Bruno
Di Rosa

10.11.2017

À perte de vue

Sélection de vues de l’exposition personnelle de Bruno Di Rosa au Triangle à Rennes, 2006 -
Photos : Bruno Di Rosa

L’Arbre généalogique, 2002
Gouache sur papier Canson, cadre en acier peint, 234 x 234 cm
Collection Fonds national d’art contemporain

Pour de multiples raisons je me suis intéressé à l’antiquité grecque : Le mythe d’Œdipe bien sûr, Ismène, dont j’ai écrit l’histoire ; Hermès, l’inventeur de la lyre ; Héraclès, condamné à de terribles travaux pour racheter une faute ou Apollon, le père des Arts. C’est pour connaître leur histoire que j’ai tracé leur généalogie et c’est avec ces morceaux épars qu’un jour j’ai eu envie de faire la « totalité » de la mythologie.

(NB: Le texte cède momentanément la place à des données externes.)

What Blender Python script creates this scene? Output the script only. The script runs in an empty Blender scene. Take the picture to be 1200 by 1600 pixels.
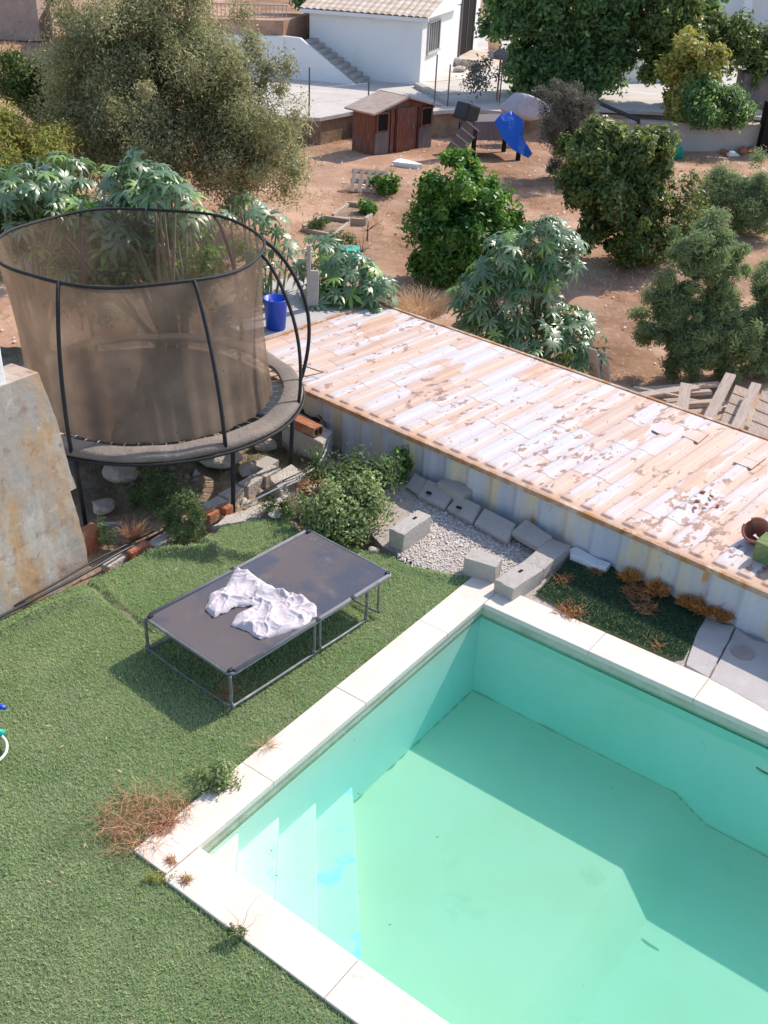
import bpy, bmesh, math, random
import numpy as np
from mathutils import Vector, Matrix
R = math.radians
random.seed(7)
SC = bpy.context.scene
COL = SC.collection

# ------------------------------------------------------------------ camera, sky, sun, exposure
HC, PITCH, ROLL = 5.0, R(31), R(3)
cd = bpy.data.cameras.new('camera'); cam = bpy.data.objects.new('camera', cd); COL.objects.link(cam)
X_, F_, U_ = Vector((1, 0, 0)), Vector((0, math.cos(PITCH), -math.sin(PITCH))), Vector((0, math.sin(PITCH), math.cos(PITCH)))
rt = X_*math.cos(ROLL) + U_*math.sin(ROLL); up = -X_*math.sin(ROLL) + U_*math.cos(ROLL)
cam.matrix_world = Matrix(((rt.x, up.x, -F_.x, 0), (rt.y, up.y, -F_.y, 0), (rt.z, up.z, -F_.z, HC), (0, 0, 0, 1)))
cd.sensor_fit = 'VERTICAL'; cd.sensor_height = 32; cd.lens = 32; cd.clip_start = .1; cd.clip_end = 1500
SC.camera = cam
SUN = Vector((.76, .69, 1.0)).normalized()
w = bpy.data.worlds.new('World'); SC.world = w; w.use_nodes = True
nt = w.node_tree; sky = nt.nodes.new('ShaderNodeTexSky'); sky.sky_type = 'NISHITA'; sky.sun_disc = False
sky.sun_elevation = math.asin(SUN.z); sky.sun_rotation = math.atan2(SUN.x, SUN.y)
bg = nt.nodes['Background']; bg.inputs[1].default_value = .15; nt.links.new(sky.outputs[0], bg.inputs[0])
sl = bpy.data.lights.new('sun', 'SUN'); sl.energy = 3.15; sl.angle = R(.5); sl.color = (1, .915, .80)
so = bpy.data.objects.new('sun', sl); COL.objects.link(so); so.rotation_euler = SUN.to_track_quat('Z', 'Y').to_euler()
SC.view_settings.view_transform = 'Standard'; SC.view_settings.look = 'None'; SC.view_settings.exposure = .60; SC.view_settings.gamma = 1
SC.render.resolution_x = 768; SC.render.resolution_y = 1024
SC.cycles.transparent_max_bounces = 24; SC.cycles.volume_bounces = 2

# ------------------------------------------------------------------ survey helpers (photo survey -> metres)
def ray(px, py):
    x = (px-600)/1600; y = -(py-800)/1600
    c, s = math.cos(ROLL), math.sin(ROLL); x, y = c*x-s*y, s*x+c*y
    return np.array([x, math.cos(PITCH)+y*math.sin(PITCH), -math.sin(PITCH)+y*math.cos(PITCH)])
def at(px, py, z=0.):
    d = ray(px, py); return d*(z-HC)/d[2]+np.array([0, 0, HC])
def atY(px, py, Y):
    d = ray(px, py); return d*Y/d[1]+np.array([0, 0, HC])
def sstep(a, b, x):
    t = np.clip((x-a)/(b-a), 0, 1); return t*t*(3-2*t)
def gz(x, y):
    """height of the garden and the hillside beyond"""
    z = -1.9+.65*sstep(15, 29, y)+.0*x
    z = z+.12*np.sin(x*.7+1.3)*np.sin(y*.5)*sstep(14, 18, y)
    z = z+.55*sstep(33.2, 35.2, y+.10*x)
    z = z+.06*np.clip(y-52, 0, 400)
    z = z+.55*sstep(-2., -8, x)*sstep(22, 34, y)*(1-sstep(33.6, 35.6, y+.1*x))
    return z
def hit(px, py):
    z = -1.8
    for _ in range(40):
        p = at(px, py, z); z = .5*z+.5*float(gz(p[0], p[1]))
    return at(px, py, z)
TZ = -.5       # level of the paved terrace in front of the house
L0 = at(208, 1328); T0 = at(745, 895)
AX = (T0-L0)/np.linalg.norm(T0-L0); BX = np.array([AX[1], -AX[0], 0])
def W(u, v, z=0.): return L0+u*BX+v*AX+np.array([0, 0, z])
ANG = math.atan2(BX[1], BX[0])       # pool frame: local x = BX, local y = AX
def uv(p): q = np.asarray(p)-L0; return float(q@BX), float(q@AX)

# ------------------------------------------------------------------ mesh helpers
def tag(o, label=None, cat=None, group=None, kind=None):
    if label: o['label'] = label
    if cat: o['category'] = cat
    if group: o['group'] = group
    if kind: o['kind'] = kind
    return o
def empty(name, loc=(0, 0, 0), rz=0, **k):
    o = bpy.data.objects.new(name, None); o.empty_display_size = .1; COL.objects.link(o)
    o.location = [float(a) for a in loc]; o.rotation_euler = (0, 0, rz); return tag(o, **k)
def link(name, me, mat=None, parent=None, smooth=False, **k):
    o = bpy.data.objects.new(name, me); COL.objects.link(o)
    if mat:
        for m in (mat if isinstance(mat, (list, tuple)) else [mat]): me.materials.append(m)
    if parent: o.parent = parent
    if smooth: me.shade_smooth()
    return tag(o, **k)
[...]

De tous ces héros il ne restait plus que des noms et des fils les liant les uns aux autres. Un nom pour un homme, un nom pour un dieu et, par l’intermédiaire du nom, hommes et dieux se ressemblent. Le nom rapproche le mortel et l’immortel.

Autoportrait posthume, 1996
Photographie argentique sous cadre mirroir, 30 x 24 cm

Pinocchio, 1998
Diptyque photographique
à gauche : le portrait en pied d’une scultpure en sel représentant Pinocchio
à droite : la même sculpture au sol suite à une chute
Collection Bibliothèque municipale de Lyon

Le personnage de Pinocchio est touchant car il est constitué de ce qui l’empêche de se construire. Pinocchio est une marionnette qui veut devenir un petit garçon. Seulement, c’est parce qu’il est une marionnette et qu’il fait des bêtises qu’il ne peut pas devenir un petit garçon. Toute son histoire alors est cette prise de pouvoir sur lui-même afin d’arriver à ne plus être ce qu’il est, à savoir un marionnette, et être enfin ce qu’il veut être, un petit garçon. C’est une affaire de désir : le désir alimente le désir mais ne l’étanche jamais. Si je l’ai sculpté dans du sel c’est qu’il me semblait que le sel est précisément cela ; on peut mourir de soif au milieu de la mer.

L’instant représenté est le moment où Pinocchio « trépasse », quand Pinocchio passe de marionnette à petit garçon. Curieusement, lorsque j’ai photographié ma sculpture, après quelques prises de vue, sans que personne ne la pousse, elle a basculé et s’est brisée au sol. Attristé j’ai photographié Pinocchio « mort » et j’ai tout jeté à la poubelle. C’est en voyant les tirages et en plaçant les deux images côte à côte que j’ai pensé qu’il en était mieux ainsi ; l’histoire alors était achevée.